Arendt sa bene che «la capacità umana di agire è estremamente utile per scopi di autodifesa o per il perseguimento di interessi». Certo, sostiene anche che «qualora non ci fosse niente di più in gioco che il servirsi dell’azione come mezzo per raggiungere un fine, esso potrebbe essere conseguito molto più facilmente dalla violenza». Tuttavia, se ad essere chiamati in causa sono non semplici interessi minuti quanto piuttosto interessi alti, allora la mutua promessa e la comune deliberazione possono diventare l’arma non violenta con cui contrastare la potenza autolesiva. In quest’ottica l’action non smarrirebbe affatto il proprio tratto rivelatore del who somebody is, degradandosi a surrogato inefficace di un ossimoro agire violento. D’altro canto la stessa pagina arendtiana non esclude una simile chiave di lettura sdoppiando l’in-between. Lo spazio che avvicina e separa gli individui consentendo loro di non sovrapporsi e di mantenere prospettive diverse, simile a un tavolo posto tra coloro che vi siedono intorno, si duplica: in-fra soggettivo e in-fra oggettivo che «ha come riferimento quel mondo di cose che fisicamente si trova tra loro e dal quale derivano i loro interessi specifici, mondani. Tali interessi costituiscono, nel senso più letterale del termine, qualcosa che inter-est […] così che la gran parte delle parole e degli atti sono intorno a qualche realtà oggettiva del mondo in aggiunta al fatto di permettere il rivelarsi di chi parla e agisce».

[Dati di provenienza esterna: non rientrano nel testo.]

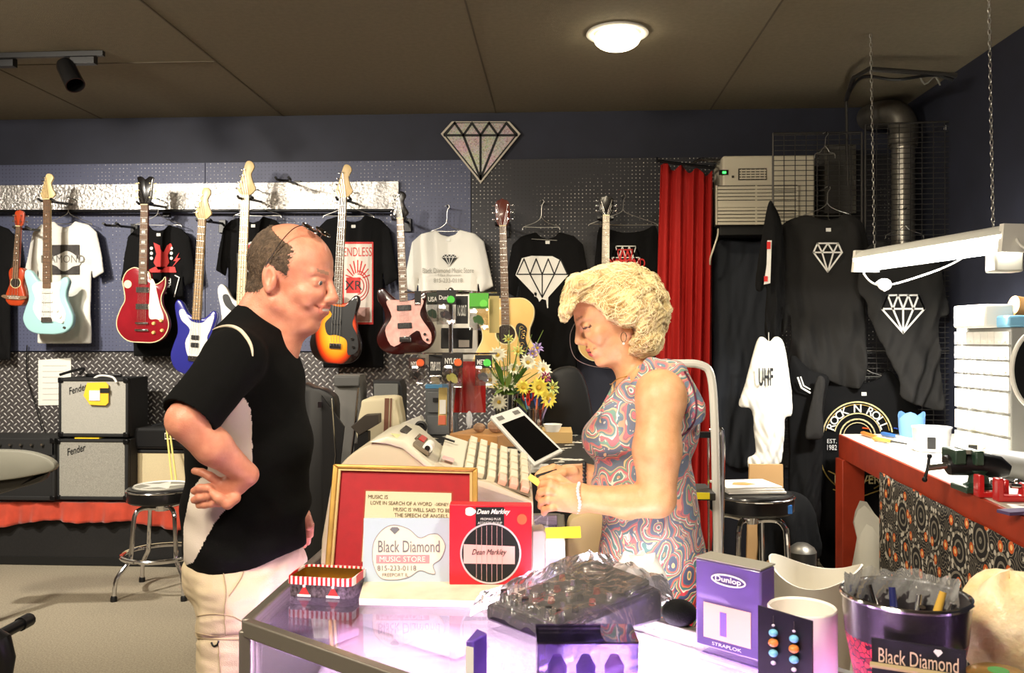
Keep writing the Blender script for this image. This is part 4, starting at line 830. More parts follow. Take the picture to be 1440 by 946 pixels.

Nondimeno, si tratta di un agire for sake of e non in order to. Questo sottile distinguo tiene conto che alla base dell’iniziativa presa ci sia una sollecitazione, ma esclude che la molla sia l’utile. Il parametro della convenienza e il rapporto mezzo/fine riguardano la poiesis, mentre l’action è in tal senso in-utile, atelos e senza erga. Si fa ricorso, invece, alla categoria di principio. I principi che ispirano l’azione restano sempre «di gran lunga troppo generali per imporre obiettivi particolari» e coincidono con la «convinzione fondamentale che un gruppo di persone condivide», variabili al mutare delle epoche. Gli individui che agiscono rispondono, dunque, a un patrimonio valoriale che hanno in comune.
...
Il senso della politica per Arendt va ricercato altrove: come spesso torna a ripetere, «entro la sfera delle faccende umane c’è un taumaturgo e l’uomo ha il talento di compiere miracoli. […] Questo miracolo si chiama agire. Il miracolo della libertà è nel saper cominciare insito nel fatto che ogni uomo in quanto per nascita è venuto al mondo […] è un nuovo inizio».